== STATED TASK ==
The listing below begins with the first line you should copy; stop after the line containing "return MB().loops([[(x0+p*m0, FY+p, q)", and drop every picture.

★ ★ ★ ★ ★

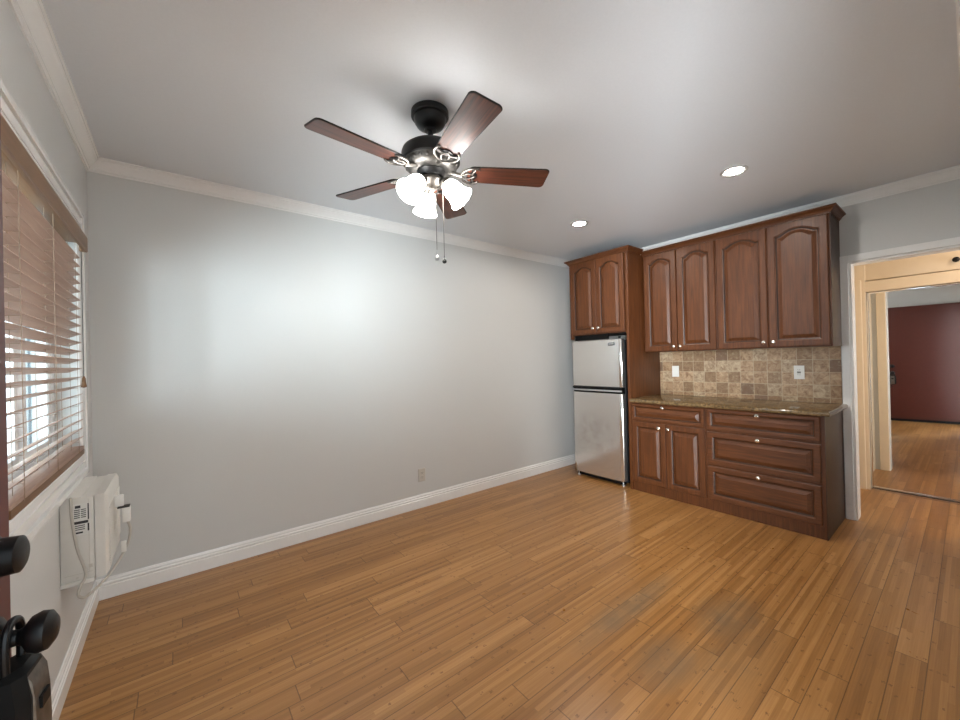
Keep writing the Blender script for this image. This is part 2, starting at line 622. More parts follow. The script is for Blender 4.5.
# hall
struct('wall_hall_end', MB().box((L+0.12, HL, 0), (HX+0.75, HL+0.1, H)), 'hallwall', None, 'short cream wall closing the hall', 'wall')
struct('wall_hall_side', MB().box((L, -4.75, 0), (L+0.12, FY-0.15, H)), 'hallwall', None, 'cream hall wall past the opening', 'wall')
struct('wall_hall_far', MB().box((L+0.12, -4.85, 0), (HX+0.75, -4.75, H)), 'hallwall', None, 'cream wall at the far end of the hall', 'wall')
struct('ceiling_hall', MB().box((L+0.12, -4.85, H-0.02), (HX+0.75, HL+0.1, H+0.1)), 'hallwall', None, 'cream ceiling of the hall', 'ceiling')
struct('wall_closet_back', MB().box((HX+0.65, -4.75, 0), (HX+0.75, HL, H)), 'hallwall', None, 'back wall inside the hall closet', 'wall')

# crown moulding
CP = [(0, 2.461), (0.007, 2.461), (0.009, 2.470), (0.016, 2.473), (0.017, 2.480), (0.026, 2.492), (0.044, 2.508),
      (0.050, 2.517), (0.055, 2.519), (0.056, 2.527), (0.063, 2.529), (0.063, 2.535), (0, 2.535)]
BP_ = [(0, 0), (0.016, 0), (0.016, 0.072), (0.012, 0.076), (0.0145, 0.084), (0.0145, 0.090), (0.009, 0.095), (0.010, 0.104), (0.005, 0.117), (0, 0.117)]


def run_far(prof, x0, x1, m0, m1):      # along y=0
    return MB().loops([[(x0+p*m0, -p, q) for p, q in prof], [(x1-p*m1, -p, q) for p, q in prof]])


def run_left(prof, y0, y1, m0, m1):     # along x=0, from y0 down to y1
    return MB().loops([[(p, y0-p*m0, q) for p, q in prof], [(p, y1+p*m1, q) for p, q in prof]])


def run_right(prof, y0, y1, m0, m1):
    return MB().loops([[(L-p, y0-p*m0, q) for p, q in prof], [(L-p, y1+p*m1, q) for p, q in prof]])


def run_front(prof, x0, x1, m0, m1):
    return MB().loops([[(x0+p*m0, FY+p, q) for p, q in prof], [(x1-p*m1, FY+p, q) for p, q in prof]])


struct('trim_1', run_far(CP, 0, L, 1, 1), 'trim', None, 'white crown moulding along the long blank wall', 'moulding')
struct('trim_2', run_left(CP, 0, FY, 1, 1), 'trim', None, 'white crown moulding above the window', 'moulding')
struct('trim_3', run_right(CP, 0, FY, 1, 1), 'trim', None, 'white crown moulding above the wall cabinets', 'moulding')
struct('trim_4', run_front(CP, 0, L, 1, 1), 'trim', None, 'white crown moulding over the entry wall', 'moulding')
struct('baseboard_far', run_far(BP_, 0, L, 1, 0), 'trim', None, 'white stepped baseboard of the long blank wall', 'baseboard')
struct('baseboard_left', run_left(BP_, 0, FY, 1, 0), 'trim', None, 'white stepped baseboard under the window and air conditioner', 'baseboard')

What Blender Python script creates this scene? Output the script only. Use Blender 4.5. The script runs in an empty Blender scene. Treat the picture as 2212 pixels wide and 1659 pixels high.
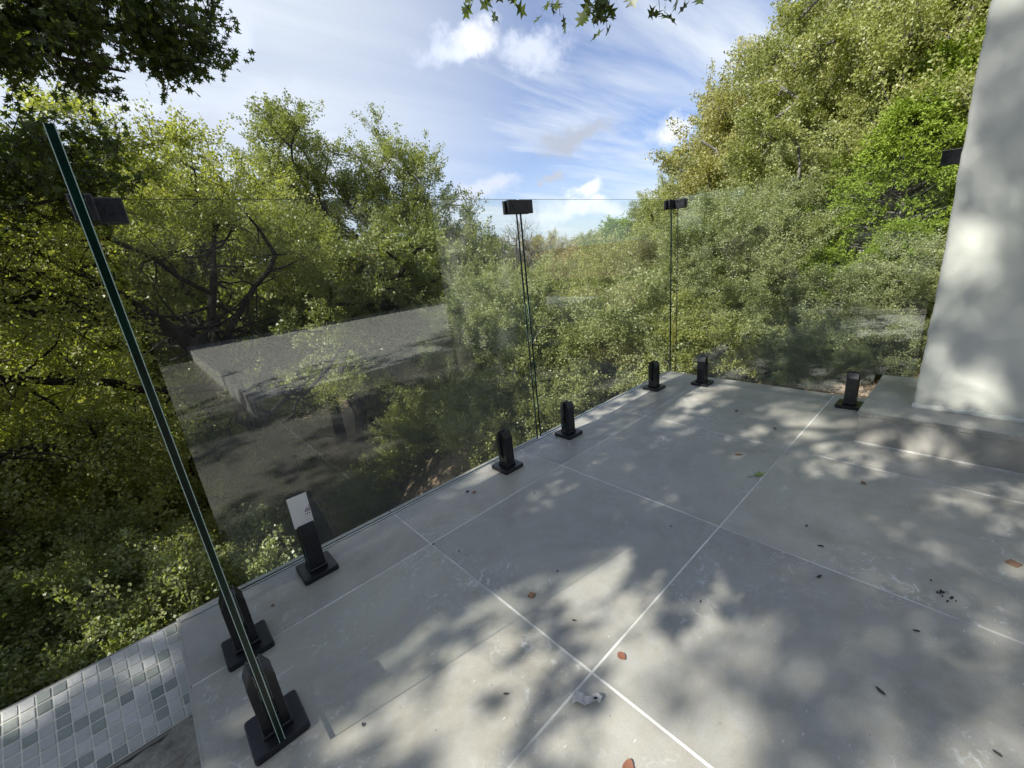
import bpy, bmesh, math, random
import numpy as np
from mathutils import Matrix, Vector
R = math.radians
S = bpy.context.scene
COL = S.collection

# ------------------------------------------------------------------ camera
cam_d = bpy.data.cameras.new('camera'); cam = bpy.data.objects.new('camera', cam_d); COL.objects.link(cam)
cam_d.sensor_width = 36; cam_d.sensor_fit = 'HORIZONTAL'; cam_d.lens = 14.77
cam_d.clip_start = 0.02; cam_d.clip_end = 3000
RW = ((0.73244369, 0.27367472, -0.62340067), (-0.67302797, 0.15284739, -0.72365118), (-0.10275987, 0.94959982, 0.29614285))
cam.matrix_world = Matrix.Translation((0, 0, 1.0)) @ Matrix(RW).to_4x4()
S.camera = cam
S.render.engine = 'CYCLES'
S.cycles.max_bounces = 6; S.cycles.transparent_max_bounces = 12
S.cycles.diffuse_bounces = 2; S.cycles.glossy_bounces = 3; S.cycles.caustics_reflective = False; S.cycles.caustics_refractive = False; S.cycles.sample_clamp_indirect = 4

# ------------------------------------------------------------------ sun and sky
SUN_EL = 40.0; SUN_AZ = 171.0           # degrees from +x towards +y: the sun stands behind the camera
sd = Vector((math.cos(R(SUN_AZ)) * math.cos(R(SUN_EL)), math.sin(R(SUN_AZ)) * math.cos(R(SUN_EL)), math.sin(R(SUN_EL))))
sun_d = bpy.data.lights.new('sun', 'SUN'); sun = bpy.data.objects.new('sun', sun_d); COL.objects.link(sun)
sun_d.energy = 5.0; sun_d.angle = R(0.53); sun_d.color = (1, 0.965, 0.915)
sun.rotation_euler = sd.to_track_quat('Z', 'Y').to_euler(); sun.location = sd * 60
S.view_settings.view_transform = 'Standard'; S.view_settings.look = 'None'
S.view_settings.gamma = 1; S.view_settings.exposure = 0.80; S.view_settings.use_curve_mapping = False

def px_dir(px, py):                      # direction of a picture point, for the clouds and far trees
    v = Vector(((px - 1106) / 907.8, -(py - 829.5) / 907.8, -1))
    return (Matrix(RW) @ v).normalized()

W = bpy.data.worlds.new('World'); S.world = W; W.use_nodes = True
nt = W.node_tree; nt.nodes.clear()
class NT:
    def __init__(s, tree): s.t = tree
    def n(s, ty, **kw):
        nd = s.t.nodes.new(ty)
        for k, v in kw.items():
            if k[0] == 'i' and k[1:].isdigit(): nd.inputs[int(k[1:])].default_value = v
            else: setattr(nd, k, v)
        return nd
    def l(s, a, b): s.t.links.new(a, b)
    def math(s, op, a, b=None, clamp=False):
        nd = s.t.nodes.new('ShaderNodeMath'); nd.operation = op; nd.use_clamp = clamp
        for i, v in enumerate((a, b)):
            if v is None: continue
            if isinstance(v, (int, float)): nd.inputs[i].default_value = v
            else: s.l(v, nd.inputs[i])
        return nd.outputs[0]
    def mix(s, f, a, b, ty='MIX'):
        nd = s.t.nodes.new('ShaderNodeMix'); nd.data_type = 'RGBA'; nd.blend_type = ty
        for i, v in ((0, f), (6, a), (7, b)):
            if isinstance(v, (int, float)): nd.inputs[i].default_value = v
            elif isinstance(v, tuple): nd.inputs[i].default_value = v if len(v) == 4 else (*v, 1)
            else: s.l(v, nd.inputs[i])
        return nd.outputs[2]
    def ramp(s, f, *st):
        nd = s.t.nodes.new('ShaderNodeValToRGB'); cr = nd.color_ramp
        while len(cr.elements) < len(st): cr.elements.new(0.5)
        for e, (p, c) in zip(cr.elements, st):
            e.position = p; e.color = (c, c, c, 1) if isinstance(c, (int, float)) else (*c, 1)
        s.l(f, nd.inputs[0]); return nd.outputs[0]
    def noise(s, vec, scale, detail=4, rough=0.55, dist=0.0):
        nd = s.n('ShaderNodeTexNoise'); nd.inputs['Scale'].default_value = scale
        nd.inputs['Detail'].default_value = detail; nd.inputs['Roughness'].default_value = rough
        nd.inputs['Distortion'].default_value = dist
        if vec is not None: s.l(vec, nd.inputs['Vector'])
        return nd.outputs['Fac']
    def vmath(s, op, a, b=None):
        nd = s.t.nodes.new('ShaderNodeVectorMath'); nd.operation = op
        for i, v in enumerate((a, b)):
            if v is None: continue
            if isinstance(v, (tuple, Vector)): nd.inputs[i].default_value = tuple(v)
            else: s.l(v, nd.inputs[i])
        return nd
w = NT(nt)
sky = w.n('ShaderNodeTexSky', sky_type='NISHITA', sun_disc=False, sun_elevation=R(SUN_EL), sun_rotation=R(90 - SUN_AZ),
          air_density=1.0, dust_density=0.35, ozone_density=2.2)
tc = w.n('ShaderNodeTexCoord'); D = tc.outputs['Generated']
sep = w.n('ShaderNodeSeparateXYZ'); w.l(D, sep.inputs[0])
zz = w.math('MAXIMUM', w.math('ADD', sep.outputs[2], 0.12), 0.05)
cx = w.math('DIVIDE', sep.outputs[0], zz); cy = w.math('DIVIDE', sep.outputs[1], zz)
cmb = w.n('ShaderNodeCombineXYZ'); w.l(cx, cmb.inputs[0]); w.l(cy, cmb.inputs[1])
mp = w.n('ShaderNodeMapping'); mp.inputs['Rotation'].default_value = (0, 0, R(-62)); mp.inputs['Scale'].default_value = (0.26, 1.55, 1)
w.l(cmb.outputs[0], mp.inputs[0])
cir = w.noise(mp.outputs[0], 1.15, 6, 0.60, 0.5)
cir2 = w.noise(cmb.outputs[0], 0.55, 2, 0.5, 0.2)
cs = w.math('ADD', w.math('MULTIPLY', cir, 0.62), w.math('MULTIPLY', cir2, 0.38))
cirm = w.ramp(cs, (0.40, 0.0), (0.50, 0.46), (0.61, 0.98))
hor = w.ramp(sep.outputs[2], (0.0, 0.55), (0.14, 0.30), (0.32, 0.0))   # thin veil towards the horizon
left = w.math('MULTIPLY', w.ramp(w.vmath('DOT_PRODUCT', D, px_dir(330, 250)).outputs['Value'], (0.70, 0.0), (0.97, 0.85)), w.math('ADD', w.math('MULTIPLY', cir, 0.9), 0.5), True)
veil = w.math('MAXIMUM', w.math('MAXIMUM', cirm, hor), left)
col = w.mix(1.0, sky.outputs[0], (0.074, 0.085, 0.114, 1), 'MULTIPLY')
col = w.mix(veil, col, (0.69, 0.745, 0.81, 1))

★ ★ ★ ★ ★

== TASK SOLUTION ==
Keep writing the Blender script for this image. This is part 2, starting at line 622. More parts follow. The script is for Blender 4.5.
# hall
struct('wall_hall_end', MB().box((L+0.12, HL, 0), (HX+0.75, HL+0.1, H)), 'hallwall', None, 'short cream wall closing the hall', 'wall')
struct('wall_hall_side', MB().box((L, -4.75, 0), (L+0.12, FY-0.15, H)), 'hallwall', None, 'cream hall wall past the opening', 'wall')
struct('wall_hall_far', MB().box((L+0.12, -4.85, 0), (HX+0.75, -4.75, H)), 'hallwall', None, 'cream wall at the far end of the hall', 'wall')
struct('ceiling_hall', MB().box((L+0.12, -4.85, H-0.02), (HX+0.75, HL+0.1, H+0.1)), 'hallwall', None, 'cream ceiling of the hall', 'ceiling')
struct('wall_closet_back', MB().box((HX+0.65, -4.75, 0), (HX+0.75, HL, H)), 'hallwall', None, 'back wall inside the hall closet', 'wall')

# crown moulding
CP = [(0, 2.461), (0.007, 2.461), (0.009, 2.470), (0.016, 2.473), (0.017, 2.480), (0.026, 2.492), (0.044, 2.508),
      (0.050, 2.517), (0.055, 2.519), (0.056, 2.527), (0.063, 2.529), (0.063, 2.535), (0, 2.535)]
BP_ = [(0, 0), (0.016, 0), (0.016, 0.072), (0.012, 0.076), (0.0145, 0.084), (0.0145, 0.090), (0.009, 0.095), (0.010, 0.104), (0.005, 0.117), (0, 0.117)]


def run_far(prof, x0, x1, m0, m1):      # along y=0
    return MB().loops([[(x0+p*m0, -p, q) for p, q in prof], [(x1-p*m1, -p, q) for p, q in prof]])


def run_left(prof, y0, y1, m0, m1):     # along x=0, from y0 down to y1
    return MB().loops([[(p, y0-p*m0, q) for p, q in prof], [(p, y1+p*m1, q) for p, q in prof]])


def run_right(prof, y0, y1, m0, m1):
    return MB().loops([[(L-p, y0-p*m0, q) for p, q in prof], [(L-p, y1+p*m1, q) for p, q in prof]])


def run_front(prof, x0, x1, m0, m1):
    return MB().loops([[(x0+p*m0, FY+p, q) for p, q in prof], [(x1-p*m1, FY+p, q) for p, q in prof]])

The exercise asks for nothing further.